### THE TASK
Can you reproduce the data beneath, keeping every line exact?

### SUPPLIED INFORMATION
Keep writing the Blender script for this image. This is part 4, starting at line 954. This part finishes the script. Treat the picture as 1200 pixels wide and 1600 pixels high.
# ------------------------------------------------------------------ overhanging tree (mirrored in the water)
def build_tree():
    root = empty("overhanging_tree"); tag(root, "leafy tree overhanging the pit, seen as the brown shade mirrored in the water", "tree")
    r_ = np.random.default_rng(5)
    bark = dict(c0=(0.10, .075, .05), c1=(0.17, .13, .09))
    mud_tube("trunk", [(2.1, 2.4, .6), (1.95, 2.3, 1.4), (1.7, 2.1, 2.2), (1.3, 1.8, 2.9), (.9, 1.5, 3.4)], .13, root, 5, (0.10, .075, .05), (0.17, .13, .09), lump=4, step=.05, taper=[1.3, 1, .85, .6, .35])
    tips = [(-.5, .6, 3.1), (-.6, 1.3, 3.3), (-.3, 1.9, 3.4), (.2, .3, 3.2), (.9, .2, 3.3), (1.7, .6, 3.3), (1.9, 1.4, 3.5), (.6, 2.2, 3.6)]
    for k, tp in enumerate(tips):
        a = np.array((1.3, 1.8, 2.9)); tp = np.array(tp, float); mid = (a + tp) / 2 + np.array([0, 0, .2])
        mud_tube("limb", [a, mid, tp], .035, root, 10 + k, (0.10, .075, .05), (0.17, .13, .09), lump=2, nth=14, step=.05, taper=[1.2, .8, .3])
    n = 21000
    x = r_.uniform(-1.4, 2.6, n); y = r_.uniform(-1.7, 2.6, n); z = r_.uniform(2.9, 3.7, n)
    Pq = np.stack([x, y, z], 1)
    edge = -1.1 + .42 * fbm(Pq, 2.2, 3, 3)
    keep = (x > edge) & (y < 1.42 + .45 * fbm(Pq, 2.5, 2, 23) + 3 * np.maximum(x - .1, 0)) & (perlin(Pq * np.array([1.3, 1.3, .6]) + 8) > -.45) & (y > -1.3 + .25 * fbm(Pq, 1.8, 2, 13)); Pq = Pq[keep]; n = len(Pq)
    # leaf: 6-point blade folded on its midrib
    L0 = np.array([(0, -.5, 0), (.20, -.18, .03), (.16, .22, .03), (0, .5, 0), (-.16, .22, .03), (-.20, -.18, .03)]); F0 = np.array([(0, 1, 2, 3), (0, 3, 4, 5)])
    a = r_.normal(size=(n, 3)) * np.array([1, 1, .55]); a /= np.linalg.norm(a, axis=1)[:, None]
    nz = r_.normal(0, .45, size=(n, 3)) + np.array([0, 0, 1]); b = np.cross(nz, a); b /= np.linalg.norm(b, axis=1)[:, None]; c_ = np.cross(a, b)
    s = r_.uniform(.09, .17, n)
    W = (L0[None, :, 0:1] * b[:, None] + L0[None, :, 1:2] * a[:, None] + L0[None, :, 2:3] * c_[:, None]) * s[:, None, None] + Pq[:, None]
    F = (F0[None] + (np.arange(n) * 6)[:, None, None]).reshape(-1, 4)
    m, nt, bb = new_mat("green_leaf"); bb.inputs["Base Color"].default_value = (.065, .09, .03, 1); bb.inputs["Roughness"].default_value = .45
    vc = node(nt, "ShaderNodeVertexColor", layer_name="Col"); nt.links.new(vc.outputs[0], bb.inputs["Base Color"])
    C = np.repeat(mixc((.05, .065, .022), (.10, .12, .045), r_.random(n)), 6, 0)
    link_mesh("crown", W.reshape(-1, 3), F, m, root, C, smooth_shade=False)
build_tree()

### THE COMPLETED TASK
Keep writing the Blender script for this image. This is part 4, starting at line 954. This part finishes the script. Treat the picture as 1200 pixels wide and 1600 pixels high.
# ------------------------------------------------------------------ overhanging tree (mirrored in the water)
def build_tree():
    root = empty("overhanging_tree"); tag(root, "leafy tree overhanging the pit, seen as the brown shade mirrored in the water", "tree")
    r_ = np.random.default_rng(5)
    bark = dict(c0=(0.10, .075, .05), c1=(0.17, .13, .09))
    mud_tube("trunk", [(2.1, 2.4, .6), (1.95, 2.3, 1.4), (1.7, 2.1, 2.2), (1.3, 1.8, 2.9), (.9, 1.5, 3.4)], .13, root, 5, (0.10, .075, .05), (0.17, .13, .09), lump=4, step=.05, taper=[1.3, 1, .85, .6, .35])
    tips = [(-.5, .6, 3.1), (-.6, 1.3, 3.3), (-.3, 1.9, 3.4), (.2, .3, 3.2), (.9, .2, 3.3), (1.7, .6, 3.3), (1.9, 1.4, 3.5), (.6, 2.2, 3.6)]
    for k, tp in enumerate(tips):
        a = np.array((1.3, 1.8, 2.9)); tp = np.array(tp, float); mid = (a + tp) / 2 + np.array([0, 0, .2])
        mud_tube("limb", [a, mid, tp], .035, root, 10 + k, (0.10, .075, .05), (0.17, .13, .09), lump=2, nth=14, step=.05, taper=[1.2, .8, .3])
    n = 21000
    x = r_.uniform(-1.4, 2.6, n); y = r_.uniform(-1.7, 2.6, n); z = r_.uniform(2.9, 3.7, n)
    Pq = np.stack([x, y, z], 1)
    edge = -1.1 + .42 * fbm(Pq, 2.2, 3, 3)
    keep = (x > edge) & (y < 1.42 + .45 * fbm(Pq, 2.5, 2, 23) + 3 * np.maximum(x - .1, 0)) & (perlin(Pq * np.array([1.3, 1.3, .6]) + 8) > -.45) & (y > -1.3 + .25 * fbm(Pq, 1.8, 2, 13)); Pq = Pq[keep]; n = len(Pq)
    # leaf: 6-point blade folded on its midrib
    L0 = np.array([(0, -.5, 0), (.20, -.18, .03), (.16, .22, .03), (0, .5, 0), (-.16, .22, .03), (-.20, -.18, .03)]); F0 = np.array([(0, 1, 2, 3), (0, 3, 4, 5)])
    a = r_.normal(size=(n, 3)) * np.array([1, 1, .55]); a /= np.linalg.norm(a, axis=1)[:, None]
    nz = r_.normal(0, .45, size=(n, 3)) + np.array([0, 0, 1]); b = np.cross(nz, a); b /= np.linalg.norm(b, axis=1)[:, None]; c_ = np.cross(a, b)
    s = r_.uniform(.09, .17, n)
    W = (L0[None, :, 0:1] * b[:, None] + L0[None, :, 1:2] * a[:, None] + L0[None, :, 2:3] * c_[:, None]) * s[:, None, None] + Pq[:, None]
    F = (F0[None] + (np.arange(n) * 6)[:, None, None]).reshape(-1, 4)
    m, nt, bb = new_mat("green_leaf"); bb.inputs["Base Color"].default_value = (.065, .09, .03, 1); bb.inputs["Roughness"].default_value = .45
    vc = node(nt, "ShaderNodeVertexColor", layer_name="Col"); nt.links.new(vc.outputs[0], bb.inputs["Base Color"])
    C = np.repeat(mixc((.05, .065, .022), (.10, .12, .045), r_.random(n)), 6, 0)
    link_mesh("crown", W.reshape(-1, 3), F, m, root, C, smooth_shade=False)
build_tree()